Management of professional employees particularly teachers, is also challenging. The problem for the manager is very often, that he is in a supervisory position over someone older, more experienced, and who quite possibly, may be more intelligent and capable than the supervisor, and who almost certainly thinks that he is.

John said...

The fascinating thing about compensation is we always seem to think we are worth more!!! Whatever that means...

We start as a young employee who does not know diddly... At which time we start learning rapidly for the first few years. Then the rate of learning decreases. Finally, at some point we have experienced pretty much everything in that job or position. So the learning becomes minimal.

Well, it makes sense that compensation increases should match the learning rate. Therefore the rate should be high at first and approach the cost of living at the end. Now, are experienced employees willing to accept this reality. Or do they keep seeking those big raises.

If a company does a good job of setting target compenstaion by position and they are disciplined in managing employee compensation, they should be able to avoid having older employees that are paid too much and therefore needing to be retired to cut costs. However, this means actually telling experienced employees that they have max'd out in that position. It may be a difficult discussion, but definitely worthwhile.

In the case of teachers, since they seem to be of interest to the readers. What additional value does a 20 yr Teacher offer over a 10 yr Teacher? Probably minimal, therefore the compensation difference should be minimal... This applies to pretty much every profession. Now, are we willing to accept it...

As for inexperienced Principals and experienced Teachers. In a Compensation class, a Professor explained that as a rule of thumb. The Supervisor should make 10% more than their highest paid employee. This is because they are responsible for the performance of those employees and deserve some slight reward for that risk/responsibility.

The other side of this is that you do not need a $100K Principal if the highest paid Teacher is $66K. Or a Supt making $180K when their staff makes $140K. Then you simply have excessive management costs.

The exceptions to the 10% rule are administrators watching over extreme specialties. (ie genius researchers, professional athletes, enlightened stock pickers, etc)

R-Five said...

To keep this within the education model but without loss of generality, a district should first decide who it will build around. For a number of reasons, I think that is clearly the principal.

In a district the size of 281, there should be only one layer of management between those principals and the superintendent.

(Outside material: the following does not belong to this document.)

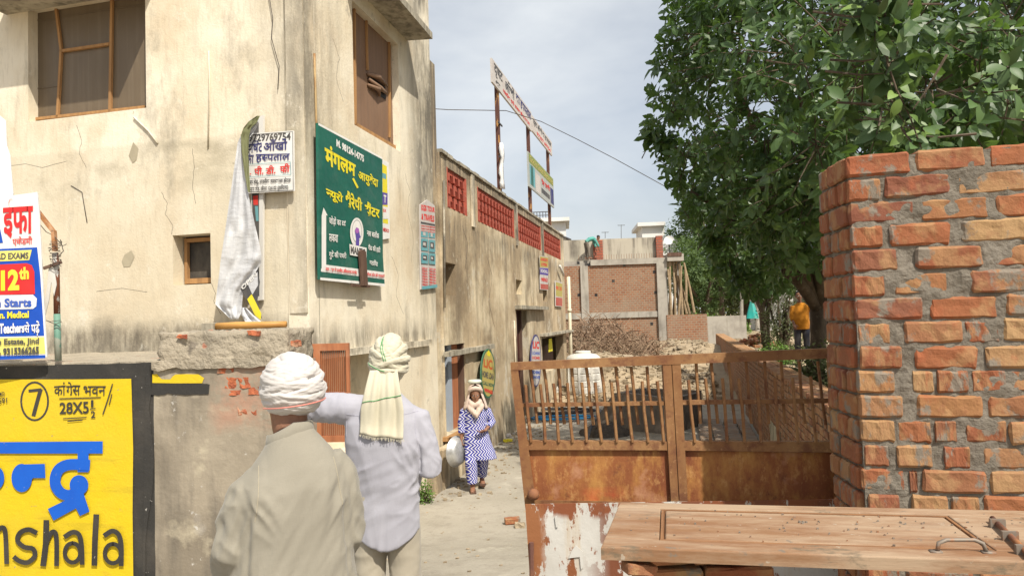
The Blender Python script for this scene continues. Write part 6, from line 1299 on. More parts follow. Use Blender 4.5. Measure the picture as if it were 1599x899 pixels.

The supt in turn makes clear to the rest of the HQ staff that everything they do is in behalf of the principals, and you will evaluate yourself in that light. "By keeping good books I gave each principal a fair assessment of their school's financial position and identified some areas where they might adjust their budgets..." If you don't think that's how your job works, prepare to be outsourced.

Within the school, the principal is god, and the staff makes sure the students know that, too.

The principal, in turn, is not pigeon-holed in some union or HR style salary chart. It's open-ended to $100 k and/or has additional perks like conferences and sabaticals or leaves to work a year in a "turnaround" district. Community involvement should be obvious on its own merit, but nonetheless further encouraged.

Now, if we could only get the unions, seniority, and licensing out of the way to start thinking this way.

R-Five said...

I forgot to add that given all this, the principals are evaluated from above (HQ), below (teachers), results (tests), and outside (public opinion).

Further, cost of living increases are separate from merit increases. And if it doesn't work out, you're fired, not demoted or re-assigned.

John said...

No reassigning or demotions???

I have seen both used well and things worked out. However, it is tricky for many reasons.